**The problem**
Output all lines exactly.

**Stored data**
------------------------------------------------------------------------

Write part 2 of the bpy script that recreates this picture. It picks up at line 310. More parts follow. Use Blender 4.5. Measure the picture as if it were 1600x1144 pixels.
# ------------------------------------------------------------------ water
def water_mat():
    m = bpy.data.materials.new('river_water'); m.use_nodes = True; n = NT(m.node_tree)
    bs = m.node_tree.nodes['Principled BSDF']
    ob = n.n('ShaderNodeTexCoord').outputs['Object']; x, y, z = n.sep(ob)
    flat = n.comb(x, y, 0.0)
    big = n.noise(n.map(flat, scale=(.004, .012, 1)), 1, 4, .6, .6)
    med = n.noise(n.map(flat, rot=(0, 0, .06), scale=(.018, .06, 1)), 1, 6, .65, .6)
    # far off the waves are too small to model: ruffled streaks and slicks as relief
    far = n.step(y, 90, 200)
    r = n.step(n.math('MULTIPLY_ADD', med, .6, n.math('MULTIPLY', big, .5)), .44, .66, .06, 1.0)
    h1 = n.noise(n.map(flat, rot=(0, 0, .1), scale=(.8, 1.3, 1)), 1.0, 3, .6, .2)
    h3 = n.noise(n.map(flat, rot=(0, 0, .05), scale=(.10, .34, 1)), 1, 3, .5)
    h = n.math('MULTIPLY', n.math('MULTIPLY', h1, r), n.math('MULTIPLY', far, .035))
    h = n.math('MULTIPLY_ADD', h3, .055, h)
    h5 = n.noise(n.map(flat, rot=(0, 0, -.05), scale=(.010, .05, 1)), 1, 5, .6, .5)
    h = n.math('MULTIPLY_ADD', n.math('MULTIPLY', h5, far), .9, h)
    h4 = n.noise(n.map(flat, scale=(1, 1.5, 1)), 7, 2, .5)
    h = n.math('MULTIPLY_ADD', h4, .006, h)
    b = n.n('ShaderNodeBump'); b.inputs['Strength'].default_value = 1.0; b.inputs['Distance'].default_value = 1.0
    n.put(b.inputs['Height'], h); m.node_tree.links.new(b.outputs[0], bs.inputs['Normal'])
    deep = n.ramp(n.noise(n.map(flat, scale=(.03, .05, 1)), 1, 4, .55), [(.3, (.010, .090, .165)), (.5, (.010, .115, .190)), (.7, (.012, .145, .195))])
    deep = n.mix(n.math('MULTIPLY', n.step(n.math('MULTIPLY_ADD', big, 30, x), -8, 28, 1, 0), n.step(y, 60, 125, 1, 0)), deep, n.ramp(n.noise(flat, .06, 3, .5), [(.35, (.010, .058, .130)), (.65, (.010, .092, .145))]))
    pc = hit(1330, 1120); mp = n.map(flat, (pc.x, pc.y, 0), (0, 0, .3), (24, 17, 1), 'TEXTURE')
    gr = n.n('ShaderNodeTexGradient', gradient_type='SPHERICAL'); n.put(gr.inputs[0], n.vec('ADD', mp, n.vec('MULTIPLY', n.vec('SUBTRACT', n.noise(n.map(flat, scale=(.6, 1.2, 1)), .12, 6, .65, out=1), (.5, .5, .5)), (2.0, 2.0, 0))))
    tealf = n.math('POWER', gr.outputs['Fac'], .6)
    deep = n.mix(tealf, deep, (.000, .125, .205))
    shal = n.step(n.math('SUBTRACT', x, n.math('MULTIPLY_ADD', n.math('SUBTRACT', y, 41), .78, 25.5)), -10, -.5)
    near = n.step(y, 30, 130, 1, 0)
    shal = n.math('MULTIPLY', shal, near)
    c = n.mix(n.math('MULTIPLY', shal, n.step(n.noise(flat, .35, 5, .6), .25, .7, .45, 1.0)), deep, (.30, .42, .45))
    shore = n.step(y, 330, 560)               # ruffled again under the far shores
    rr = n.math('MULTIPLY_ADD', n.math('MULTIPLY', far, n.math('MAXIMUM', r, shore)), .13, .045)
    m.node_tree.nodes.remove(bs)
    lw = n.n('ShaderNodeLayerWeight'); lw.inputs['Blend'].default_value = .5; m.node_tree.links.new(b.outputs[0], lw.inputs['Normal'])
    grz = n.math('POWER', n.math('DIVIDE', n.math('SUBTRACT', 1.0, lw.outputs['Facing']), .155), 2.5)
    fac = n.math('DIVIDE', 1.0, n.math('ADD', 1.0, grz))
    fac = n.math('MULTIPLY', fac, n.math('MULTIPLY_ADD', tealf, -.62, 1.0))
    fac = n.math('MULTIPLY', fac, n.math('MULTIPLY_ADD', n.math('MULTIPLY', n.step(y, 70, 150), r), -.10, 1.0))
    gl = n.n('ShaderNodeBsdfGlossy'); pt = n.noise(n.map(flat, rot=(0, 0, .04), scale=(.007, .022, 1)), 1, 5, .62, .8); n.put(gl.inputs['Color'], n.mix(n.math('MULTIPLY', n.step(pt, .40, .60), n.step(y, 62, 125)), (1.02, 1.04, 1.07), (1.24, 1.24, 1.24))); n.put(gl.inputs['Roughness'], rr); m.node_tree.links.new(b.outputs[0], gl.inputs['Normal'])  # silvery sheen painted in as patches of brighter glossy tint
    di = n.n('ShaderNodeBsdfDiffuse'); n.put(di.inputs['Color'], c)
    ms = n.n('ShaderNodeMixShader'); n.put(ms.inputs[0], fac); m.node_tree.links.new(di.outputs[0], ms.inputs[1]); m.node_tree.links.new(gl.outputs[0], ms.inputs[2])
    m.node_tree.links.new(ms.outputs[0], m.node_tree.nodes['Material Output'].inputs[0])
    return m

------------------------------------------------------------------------

**Solution to this problem**
Write part 2 of the bpy script that recreates this picture. It picks up at line 310. More parts follow. Use Blender 4.5. Measure the picture as if it were 1600x1144 pixels.
# ------------------------------------------------------------------ water
def water_mat():
    m = bpy.data.materials.new('river_water'); m.use_nodes = True; n = NT(m.node_tree)
    bs = m.node_tree.nodes['Principled BSDF']
    ob = n.n('ShaderNodeTexCoord').outputs['Object']; x, y, z = n.sep(ob)
    flat = n.comb(x, y, 0.0)
    big = n.noise(n.map(flat, scale=(.004, .012, 1)), 1, 4, .6, .6)
    med = n.noise(n.map(flat, rot=(0, 0, .06), scale=(.018, .06, 1)), 1, 6, .65, .6)
    # far off the waves are too small to model: ruffled streaks and slicks as relief
    far = n.step(y, 90, 200)
    r = n.step(n.math('MULTIPLY_ADD', med, .6, n.math('MULTIPLY', big, .5)), .44, .66, .06, 1.0)
    h1 = n.noise(n.map(flat, rot=(0, 0, .1), scale=(.8, 1.3, 1)), 1.0, 3, .6, .2)
    h3 = n.noise(n.map(flat, rot=(0, 0, .05), scale=(.10, .34, 1)), 1, 3, .5)
    h = n.math('MULTIPLY', n.math('MULTIPLY', h1, r), n.math('MULTIPLY', far, .035))
    h = n.math('MULTIPLY_ADD', h3, .055, h)
    h5 = n.noise(n.map(flat, rot=(0, 0, -.05), scale=(.010, .05, 1)), 1, 5, .6, .5)
    h = n.math('MULTIPLY_ADD', n.math('MULTIPLY', h5, far), .9, h)
    h4 = n.noise(n.map(flat, scale=(1, 1.5, 1)), 7, 2, .5)
    h = n.math('MULTIPLY_ADD', h4, .006, h)
    b = n.n('ShaderNodeBump'); b.inputs['Strength'].default_value = 1.0; b.inputs['Distance'].default_value = 1.0
    n.put(b.inputs['Height'], h); m.node_tree.links.new(b.outputs[0], bs.inputs['Normal'])
    deep = n.ramp(n.noise(n.map(flat, scale=(.03, .05, 1)), 1, 4, .55), [(.3, (.010, .090, .165)), (.5, (.010, .115, .190)), (.7, (.012, .145, .195))])
    deep = n.mix(n.math('MULTIPLY', n.step(n.math('MULTIPLY_ADD', big, 30, x), -8, 28, 1, 0), n.step(y, 60, 125, 1, 0)), deep, n.ramp(n.noise(flat, .06, 3, .5), [(.35, (.010, .058, .130)), (.65, (.010, .092, .145))]))
    pc = hit(1330, 1120); mp = n.map(flat, (pc.x, pc.y, 0), (0, 0, .3), (24, 17, 1), 'TEXTURE')
    gr = n.n('ShaderNodeTexGradient', gradient_type='SPHERICAL'); n.put(gr.inputs[0], n.vec('ADD', mp, n.vec('MULTIPLY', n.vec('SUBTRACT', n.noise(n.map(flat, scale=(.6, 1.2, 1)), .12, 6, .65, out=1), (.5, .5, .5)), (2.0, 2.0, 0))))
    tealf = n.math('POWER', gr.outputs['Fac'], .6)
    deep = n.mix(tealf, deep, (.000, .125, .205))
    shal = n.step(n.math('SUBTRACT', x, n.math('MULTIPLY_ADD', n.math('SUBTRACT', y, 41), .78, 25.5)), -10, -.5)
    near = n.step(y, 30, 130, 1, 0)
    shal = n.math('MULTIPLY', shal, near)
    c = n.mix(n.math('MULTIPLY', shal, n.step(n.noise(flat, .35, 5, .6), .25, .7, .45, 1.0)), deep, (.30, .42, .45))
    shore = n.step(y, 330, 560)               # ruffled again under the far shores
    rr = n.math('MULTIPLY_ADD', n.math('MULTIPLY', far, n.math('MAXIMUM', r, shore)), .13, .045)
    m.node_tree.nodes.remove(bs)
    lw = n.n('ShaderNodeLayerWeight'); lw.inputs['Blend'].default_value = .5; m.node_tree.links.new(b.outputs[0], lw.inputs['Normal'])
    grz = n.math('POWER', n.math('DIVIDE', n.math('SUBTRACT', 1.0, lw.outputs['Facing']), .155), 2.5)
    fac = n.math('DIVIDE', 1.0, n.math('ADD', 1.0, grz))
    fac = n.math('MULTIPLY', fac, n.math('MULTIPLY_ADD', tealf, -.62, 1.0))
    fac = n.math('MULTIPLY', fac, n.math('MULTIPLY_ADD', n.math('MULTIPLY', n.step(y, 70, 150), r), -.10, 1.0))
    gl = n.n('ShaderNodeBsdfGlossy'); pt = n.noise(n.map(flat, rot=(0, 0, .04), scale=(.007, .022, 1)), 1, 5, .62, .8); n.put(gl.inputs['Color'], n.mix(n.math('MULTIPLY', n.step(pt, .40, .60), n.step(y, 62, 125)), (1.02, 1.04, 1.07), (1.24, 1.24, 1.24))); n.put(gl.inputs['Roughness'], rr); m.node_tree.links.new(b.outputs[0], gl.inputs['Normal'])  # silvery sheen painted in as patches of brighter glossy tint
    di = n.n('ShaderNodeBsdfDiffuse'); n.put(di.inputs['Color'], c)
    ms = n.n('ShaderNodeMixShader'); n.put(ms.inputs[0], fac); m.node_tree.links.new(di.outputs[0], ms.inputs[1]); m.node_tree.links.new(gl.outputs[0], ms.inputs[2])
    m.node_tree.links.new(ms.outputs[0], m.node_tree.nodes['Material Output'].inputs[0])
    return m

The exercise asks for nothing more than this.